Part of the strategy would be to have an education initiative for the employer up front as opposed to waiting for the problem to arise - have the education, the personal and professional development in the workplace before. If I'm female and I'm going into that work environment, then have something in place before I get there that will educate the population to be aware of some things. I'm a firm believer that not all of the barriers that exist in the world today are intentional. I think some are, but I don't think all of them are, so I think there's a piece of education that's severely missing.

It goes for persons with disabilities. Why, if I'm a wheelchair user and I have to stock a shelf, what prevents the low-lying shelves as opposed to - if you have the space, have the low-lying shelves that I can reach instead of having them 10 shelves high that I can't reach. Just an education process.
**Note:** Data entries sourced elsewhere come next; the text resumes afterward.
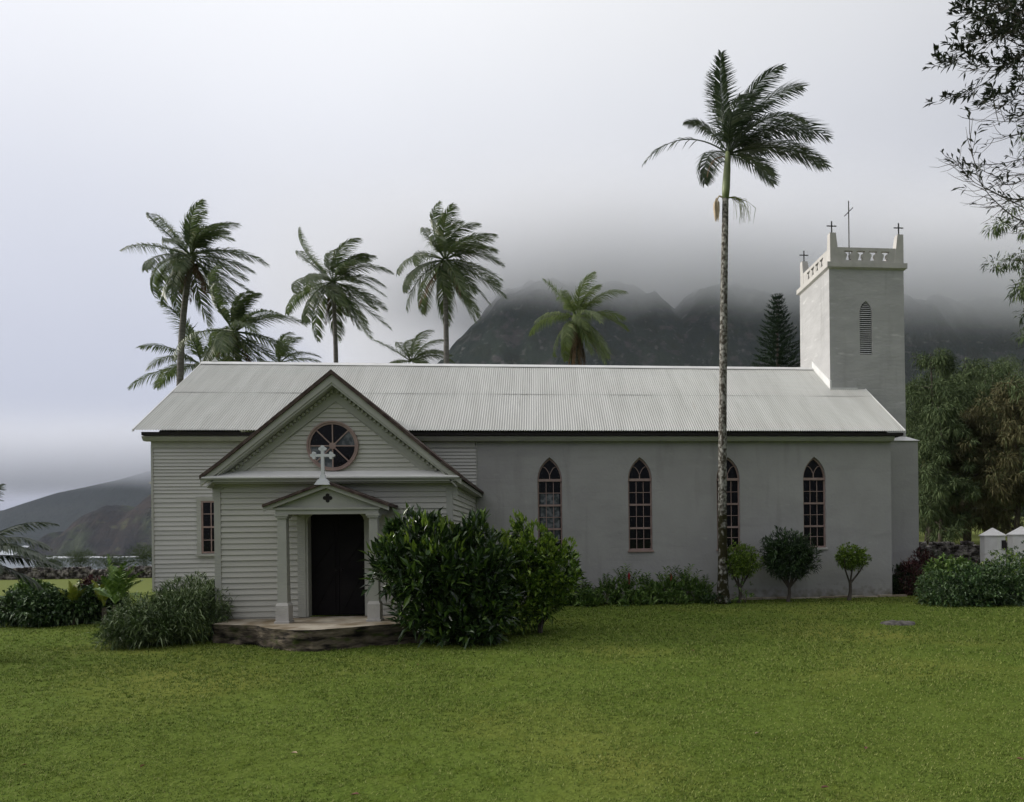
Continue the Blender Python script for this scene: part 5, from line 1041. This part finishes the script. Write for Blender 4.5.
# stone and leaf litter on the lawn
p = gpt(899, 624); random.seed(2); m = MB((p.x, p.y, 0)); n = 14; rings = []
for k, (rr_, z) in enumerate(((.46, -.03), (.42, .025), (.28, .05), (.08, .058))):
    rings.append([m.vert((p.x+rr_*.9*math.cos(2*math.pi*i/n)*(1+.12*math.sin(i*2.3)), p.y+rr_*.7*math.sin(2*math.pi*i/n)*(1+.1*math.cos(i*1.7)), z+.015*math.sin(i*3.1+k))) for i in range(n)])
for A_, B_ in zip(rings, rings[1:]):
    for i in range(n): m.f.append((A_[i], A_[(i+1) % n], B_[(i+1) % n], B_[i]))
m.f.append(tuple(rings[-1])); o = m.build('flat_stone', mat('flat_stone_grey', (.06, .055, .05), .9, .2, (.14, .13, .12), 8, 1, 30), None, smooth=True); tag(o, 'flat grey stone lying in the lawn before the right end of the church', 'stone')
LIT = [(294, 756, 'curled pale fallen leaf with stem left of centre in the foreground'), (24, 768, 'dry brown leaf in the lower left foreground'), (143, 769, 'pale thin fallen leaf right of the lower left brown leaf'), (693, 652, 'tiny dry leaf in the middle right lawn'), (757, 736, 'pale crumpled leaf in the right foreground'), (866, 751, 'reddish fallen leaf in the right foreground'), (1020, 762, 'orange leaf at the lower right edge'), (355, 798, 'reddish leaf at the bottom edge of the photo'), (825, 791, 'dark red leaf near the bottom right'), (418, 666, 'dry leaf lying in the lawn below the dark shrub'), (1000, 653, 'green broken twig leaf on the lawn at far right')]
lmats = [mat('fallen_leaf_tan', (.35, .27, .18), .8, .2), mat('fallen_leaf_brown', (.13, .07, .03), .8, .2), mat('fallen_leaf_red', (.16, .08, .055), .7, .2)]
for i, (x, y, lab) in enumerate(LIT):
    p = gpt(x, y); s_ = .022+.014*random.random(); a = random.random()*6.28; m = MB((p.x, p.y, p.z)); c_, n_ = math.cos(a), math.sin(a); z = p.z+.028
    L_ = lambda u, v, w: (p.x+(u*c_-v*n_)*s_, p.y+(u*n_+v*c_)*s_, z+w*s_)
    m.f.append(tuple(m.vert(L_(*q)) for q in ((-1.3, 0, 0), (-.5, -.5, .35), (.5, -.45, .4), (1.2, 0, .1), (0, 0, 0)))); m.f.append(tuple(m.vert(L_(*q)) for q in ((-1.3, 0, 0), (0, 0, 0), (1.2, 0, .1), (.4, .5, .45), (-.5, .5, .3))))
    o = m.build('fallen_leaf', lmats[(2 if 'red' in lab or 'orange' in lab else 1 if 'brown' in lab or 'dry' in lab else 0)], None, fix=False); tag(o, lab, 'leaf', 'fallen leaves on the lawn')
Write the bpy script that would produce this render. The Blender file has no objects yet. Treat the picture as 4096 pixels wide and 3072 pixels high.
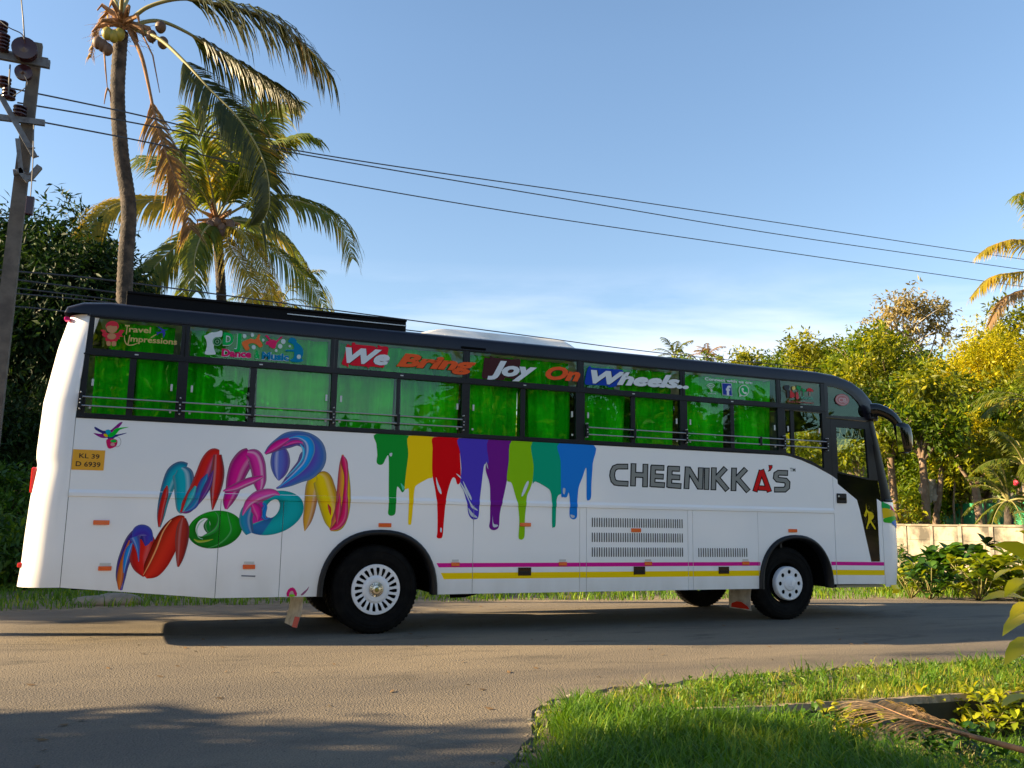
import bpy, bmesh, math, random
import numpy as np
from mathutils import Vector, Matrix
from mathutils.geometry import tessellate_polygon
R_ = random.Random(7)
RNG = np.random.default_rng(11)
SC = bpy.context.scene
COL = SC.collection

# ------------------------------------------------------------------ camera
F_PX, PITCH, ROLL, YAW = 3490.54, 0.156979, 0.0152001, 0.3851462
CAM = Vector((-2.58676, -10.65221, 1.36256))
fwd = Vector((math.sin(YAW)*math.cos(PITCH), math.cos(YAW)*math.cos(PITCH), math.sin(PITCH)))
rt = Vector((math.cos(YAW), -math.sin(YAW), 0))
up = rt.cross(fwd)
cr, sr = math.cos(ROLL), math.sin(ROLL)
rt2 = rt*cr + up*sr
up2 = up*cr - rt*sr
cam_d = bpy.data.cameras.new('camera')
cam_d.sensor_width = 36.0
cam_d.lens = F_PX/4096*36
cam_d.clip_start = 0.05
cam_d.clip_end = 2000
cam = bpy.data.objects.new('camera', cam_d)
COL.objects.link(cam)
cam.matrix_world = Matrix(((rt2.x, up2.x, -fwd.x, CAM.x), (rt2.y, up2.y, -fwd.y, CAM.y), (rt2.z, up2.z, -fwd.z, CAM.z), (0, 0, 0, 1)))
SC.camera = cam

# ------------------------------------------------------------------ light
SUN = Vector((-2.57, 0.70, 1.0)).normalized()
elev = math.asin(SUN.z)
w = bpy.data.worlds.new('World'); SC.world = w; w.use_nodes = True
nt = w.node_tree; nt.nodes.clear()
out = nt.nodes.new('ShaderNodeOutputWorld'); bg = nt.nodes.new('ShaderNodeBackground')
sky = nt.nodes.new('ShaderNodeTexSky'); sky.sky_type = 'NISHITA'; sky.sun_disc = False
sky.sun_elevation = elev; sky.sun_rotation = math.atan2(SUN.x, SUN.y)
sky.air_density = 0.85; sky.dust_density = 0.25; sky.ozone_density = 1.4; sky.altitude = 50
bg.inputs[1].default_value = 0.113
tc = nt.nodes.new('ShaderNodeTexCoord'); mp = nt.nodes.new('ShaderNodeMapping')
mp.inputs['Scale'].default_value = (1.5, 1.5, 8.0); mp.inputs['Rotation'].default_value = (0.12, 0.10, 0.5); mp.inputs['Location'].default_value = (0.35, 0.2, 0.4)
nz = nt.nodes.new('ShaderNodeTexNoise'); nz.inputs['Scale'].default_value = 1.35; nz.inputs['Detail'].default_value = 7; nz.inputs['Roughness'].default_value = 0.55
nz.inputs['Distortion'].default_value = 0.3
crp = nt.nodes.new('ShaderNodeValToRGB'); crp.color_ramp.elements[0].position = 0.47; crp.color_ramp.elements[1].position = 0.62
sep = nt.nodes.new('ShaderNodeSeparateXYZ')
band = nt.nodes.new('ShaderNodeMapRange'); band.inputs[1].default_value = 0.29; band.inputs[2].default_value = 0.14; band.inputs[3].default_value = 0; band.inputs[4].default_value = 1
mul = nt.nodes.new('ShaderNodeMath'); mul.operation = 'MULTIPLY'
mul2 = nt.nodes.new('ShaderNodeMath'); mul2.operation = 'MULTIPLY'; mul2.inputs[1].default_value = 0.7
tint = nt.nodes.new('ShaderNodeMix'); tint.data_type = 'RGBA'; tint.blend_type = 'MULTIPLY'; tint.inputs[0].default_value = 1
tint.inputs[7].default_value = (1.05, 0.895, 0.765, 1)
mx = nt.nodes.new('ShaderNodeMix'); mx.data_type = 'RGBA'; mx.inputs[7].default_value = (3.4, 3.4, 3.8, 1)
L = nt.links.new
L(tc.outputs['Generated'], mp.inputs[0]); L(mp.outputs[0], nz.inputs['Vector']); L(nz.outputs['Fac'], crp.inputs[0])
L(tc.outputs['Generated'], sep.inputs[0]); L(sep.outputs['Z'], band.inputs[0])
L(crp.outputs[0], mul.inputs[0]); L(band.outputs[0], mul.inputs[1]); L(mul.outputs[0], mul2.inputs[0])
hs = nt.nodes.new('ShaderNodeHueSaturation'); hs.inputs['Saturation'].default_value = 1.22
el = nt.nodes.new('ShaderNodeMapRange'); el.inputs[1].default_value = 0.05; el.inputs[2].default_value = 0.5; el.inputs[3].default_value = 0.66; el.inputs[4].default_value = 0.86
L(sep.outputs['Z'], el.inputs[0]); L(el.outputs[0], hs.inputs['Value'])
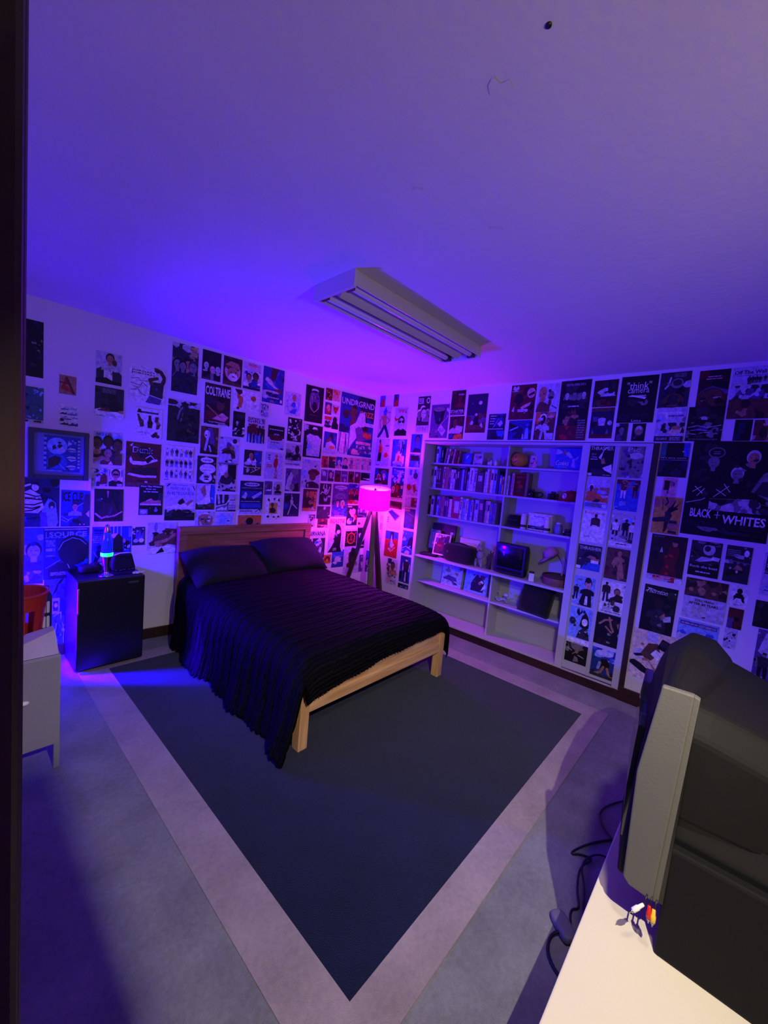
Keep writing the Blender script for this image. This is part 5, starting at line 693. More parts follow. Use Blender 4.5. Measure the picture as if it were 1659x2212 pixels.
# ------------------------------------------------------------------ tripod floor lamp
LX, LY = -.40, -.50
lamp = thing('floor_lamp', 'tripod floor lamp with a glowing magenta drum shade in the corner', 'lamp', (LX,LY,0))
sh = bpy.data.materials.new('magenta_lit_linen'); sh.use_nodes = True
nt = sh.node_tree; bs = nt.nodes['Principled BSDF']; bs.inputs['Base Color'].default_value = (.5,.06,.5,1); bs.inputs['Roughness'].default_value = .9
bs.inputs['Emission Color'].default_value = (1.,.0,1.,1); bs.inputs['Emission Strength'].default_value = 2.6
b = MB(); n = 48
ri, ro = .172, .176
b.lathe([(ro,1.275),(ro,1.505)], n, 0, cap=False); b.lathe([(ri,1.505),(ri,1.275)], n, 1, cap=False); b.lathe([(ri,1.505),(ro,1.505)], n, 1, smooth=False, cap=False); b.lathe([(ro,1.275),(ri,1.275)], n, 1, smooth=False, cap=False)
SHT = TR((0,0,1.26)) @ Matrix.Rotation(math.radians(8),4,Vector((.68,-.73,0))) @ TR((0,0,-1.26))
b.v = [tuple(SHT @ Vector(v)) for v in b.v]
b.build('lamp_shade', [sh, mat('shade_lining',(235,232,235),.8)], lamp)
b = MB()
for k in range(3): a = 2*PI*k/3+.4; b.tube([(.012*math.cos(a),.012*math.sin(a),1.478),(.172*math.cos(a),.172*math.sin(a),1.495)],.0022,6)
b.lathe([(.001,1.47),(.014,1.472),(.014,1.486),(.006,1.5),(.001,1.505)],12); b.v = [tuple(SHT @ Vector(v)) for v in b.v]; b.build('shade_ring', M['black'], lamp)
b = MB(); b.lathe([(.012,1.285),(.028,1.325),(.033,1.36),(.022,1.39),(.001,1.40)],16)
b.build('bulb', mat('magenta_bulb',(255,220,255),.4,emit=(.6,.02,1.),estr=1500.), lamp)
b = MB(); b.lathe([(.022,1.2),(.028,1.235),(.058,1.25),(.06,1.268),(.03,1.275),(.014,1.28),(.014,1.45)],20); b.build('hub', M['walnut'], lamp)
for (fx_,fy_) in ((-.185,-.235),(-.175,.30),(.30,.03)):
    d = Vector((fx_,fy_,0)).normalized(); top = d*.028+Vector((0,0,1.255)); bot = Vector((fx_,fy_,.0))
    ax = (bot-top).normalized(); w = ax.cross(Vector((0,0,1))).normalized(); u = w.cross(ax)
    b = MB(); vs = []
    for p, h, g in ((top,.022,.018),(bot,.034,.024)):
        for sx, sy in ((-1,-1),(1,-1),(1,1),(-1,1)): vs.append(p+w*h*sx+u*g*sy)
    for k in (4,5,6,7): vs[k].z = 0.0
    b.add(vs, [(0,1,2,3),(4,7,6,5),(0,4,5,1),(1,5,6,2),(2,6,7,3),(3,7,4,0)]); b.build('leg', M['walnut'], lamp, .004)

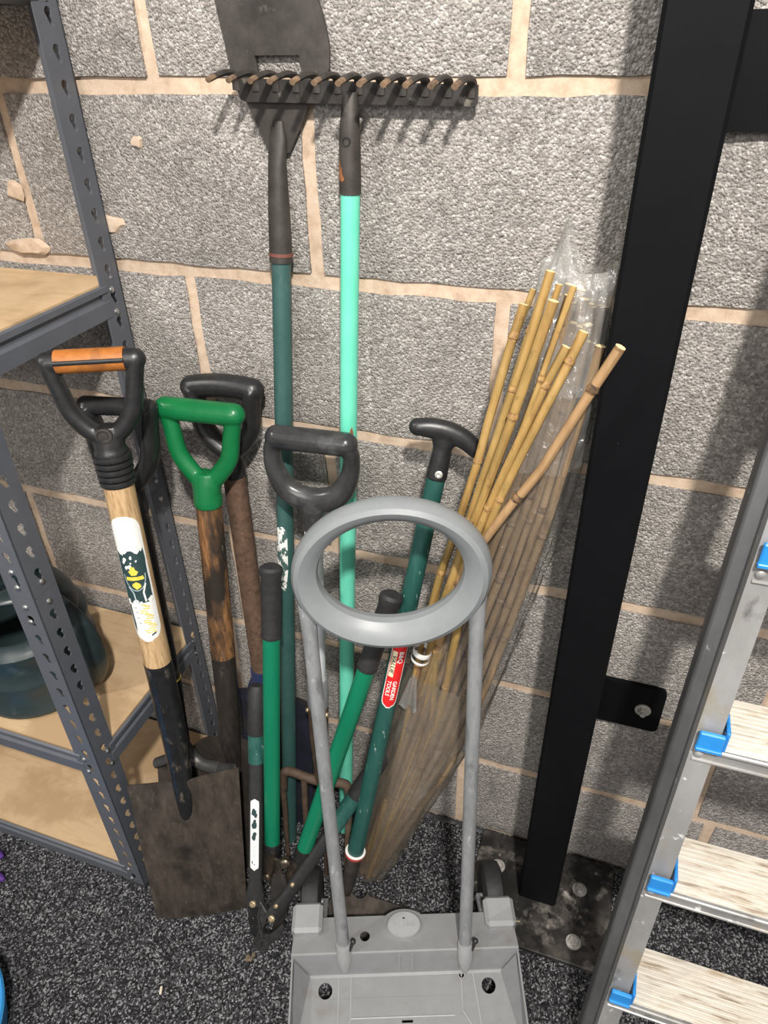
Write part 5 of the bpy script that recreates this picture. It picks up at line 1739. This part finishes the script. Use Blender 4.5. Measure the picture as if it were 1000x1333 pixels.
for k in range(7):
    z = 0.240 + STEP * k
    p = LA + LD * z                        # front left corner of this tread
    x0, x1 = p.x + 0.011, LA.x + LW + 0.02 - LD.x * 0.6 * z - 0.004
    xc, W = (x0 + x1) / 2, x1 - x0
    yf = p.y - 0.004
    mb = MB()
    nr = 11
    dp = 0.084
    prof = [(0.0, -0.024), (0.0, -0.003), (0.003, 0.0)]
    for i in range(nr):
        q = 0.006 + (dp - 0.010) * i / nr
        w = (dp - 0.010) / nr
        prof += [(q, 0.0), (q + w * .15, 0.0014), (q + w * .75, 0.0014), (q + w * .9, 0.0)]
    prof += [(dp, 0.0), (dp, -0.018), (dp - 0.002, -0.018), (dp - 0.002, -0.003), (0.002, -0.003), (0.002, -0.024)]
    n = len(prof)
    vs = [Vector((x, yf + q[0], z + q[1])) for x in (x0, x1) for q in prof]
    fs = [(i, (i + 1) % n, (i + 1) % n + n, i + n) for i in range(n)] + [tuple(range(n)), tuple(reversed(range(n, 2 * n)))]
    mb.add(vs, fs)
    mm = []
    for i in range(n):
        mm.append(1 if (i < 2 or i >= n - 5) else 0)
    mb.m = mm + [1, 1]
    tr = part('tread', mb, [M['tread_paint'], M['aluminium']], lad)
    mb = MB()
    mb.tube([(x0, yf - 0.001, z - 0.002), (x1, yf - 0.001, z - 0.002)], 0.0032, 10)
    mb.tube([(x0, yf - 0.001, z - 0.021), (x1, yf - 0.001, z - 0.021)], 0.0022, 8)
    part('nosing', mb, M['aluminium'], tr)
    for s in (0, 1):
        xx = x0 if s == 0 else x1
        sg = 1 if s == 0 else -1
        pp = p if s == 0 else Vector((x1, p.y, z))
        mb = MB()
        # blue cup that wraps the stile flange at the tread end
        mb.box(Vector((xx + sg * 0.013, yf - 0.0022, z + 0.013)), (0.027, 0.006, 0.028), bevel=0.0015)
        mb.box(Vector((xx + sg * 0.0285, yf + 0.016, z + 0.016)), (0.004, 0.036, 0.032), bevel=0.0015)
        mb.box(Vector((xx + sg * 0.013, yf - 0.004, z + 0.002)), (0.028, 0.007, 0.005), bevel=0.001)
        part('bracket', mb, M['blue_bracket'], tr, 'blue plastic tread bracket')
        mb = MB()
        mb.lathe([(0.0050, -0.001), (0.0050, 0.0012), (0.003, 0.0026), (0.001, 0.003)], frame((xx + sg * 0.006, yf - 0.0012, z - 0.011), (0, -1, 0), (1, 0, 0)), 12)
        part('rivet', mb, M['aluminium'], tr)

# ------------------------------------------------------------------ small things on the carpet
mb = MB()
mb.box((-0.181, -0.480, 0.003), (0.004, 0.013, 0.004), Matrix.Rotation(0.4, 3, 'Z'), bevel=0.001)
solo('wood_chip', mb, M['chip'], 'tiny cream chip lying on the open carpet', 'chip', (-0.181, -0.48, 0))
mb = MB()
rnd = random.Random(4)
for i in range(7):
    mb.sphere((-0.058 + rnd.uniform(-.005, .005), -0.381 + rnd.uniform(-.007, .007), 0.003), 0.004, 6, squash=(1, 1.2, .7))
solo('dry_leaf', mb, M['leaf_brown'], 'small crumpled brown leaf on the carpet below the hooked jaw', 'leaf', (-0.058, -0.381, 0))
mb = MB()
mb.tube(spline([(0.352, -0.195, 0.014), (0.372, -0.180, 0.017), (0.392, -0.172, 0.014)], 4), 0.0009, 6)
solo('straw', mb, M['straw'], 'short pale straw on the base plate beside the cart wheel', 'straw', (0.372, -0.18, 0.012))
# purple glove, two fingertips in view
glove = thing('glove', 'dark purple glove at the edge of the carpet, only two tips showing before the rack', 'glove', (-0.69, -0.40, 0.0))
mb = MB()
mb.tube(spline([(-0.80, -0.43, 0.014), (-0.74, -0.415, 0.016), (-0.69, -0.405, 0.014)], 4), [(0.040, 0.012)] * 9, 16, hint=(0.2, 1, 0))
for (a, b) in (((-0.700, -0.385, 0.012), (-0.621, -0.374, 0.011)), ((-0.695, -0.400, 0.012), (-0.642, -0.386, 0.010)), ((-0.695, -0.415, 0.012), (-0.583, -0.412, 0.012)), ((-0.72, -0.435, 0.012), (-0.66, -0.455, 0.010)), ((-0.75, -0.39, 0.012), (-0.72, -0.352, 0.010))):
    mb.tube([a, lerp(a, b, .5), lerp(a, b, .9), b], [0.0105, 0.0105, 0.009, 0.003], 12)
pg = part('fabric', mb, M['purple'], glove)
fuse(pg, 0.0025, 4)
# blue tub at the near corner
mb = MB()
tc = Vector((-0.524, -0.699, 0.0))
mb.lathe([(0.001, 0.004), (0.140, 0.004), (0.150, 0.008), (0.158, 0.060), (0.163, 0.064), (0.166, 0.060), (0.162, 0.054), (0.154, 0.004), (0.148, 0.0), (0.001, 0.0)], Matrix.Translation(tc), 48)
solo('plastic_tub', mb, M['tub_blue'], 'blue plastic tub whose edge shows at the lower left', 'tub', tc)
MR. GOURLEY: It's a statement that I wouldn't disagree with.

MR. CHAIRMAN: Thank you, Mr. Paris. You were right, there was no question there. It was very well said, though.

[Page 22]

Let me thank Mr. Gourley and Mr. Crawford for attending here this morning and taking time out of your busy day, appreciate it. Again, I think during the conversation that we've had, you did say that you would give us some statistics regarding a question Mr. Paris had. If you could provide them to our clerk and the clerk will provide them to all members of the committee.

MR. GOURLEY: Yes, will do.

MR. CHAIRMAN: Is there any further business to discuss this morning? If not, then the next meeting is scheduled for May 26th. You know that when the House is in session, starting on Thursday, we do not do presentations at this committee. We meet only to make appointments to agencies, boards, and commissions.

MR. PARIS: I do have a question around the next meeting. Nobody in here has a crystal ball, but if I listen to the media, I hear these rumblings about a possible election. If there is an election over the next number of weeks, before the next meeting - since I'm a rookie at this - does that cancel everything?

MR. CHAIRMAN: There are no committee meetings because there are no MLAs.

MR. GORDON HEBB: Once the House is dissolved there are no MLAs, so there are no committees.

MR. PARIS: Thank you.

MR. CHAIRMAN: Sad time, isn't it? (Laughter)

Anyway, thanks very much everyone. The meeting is adjourned.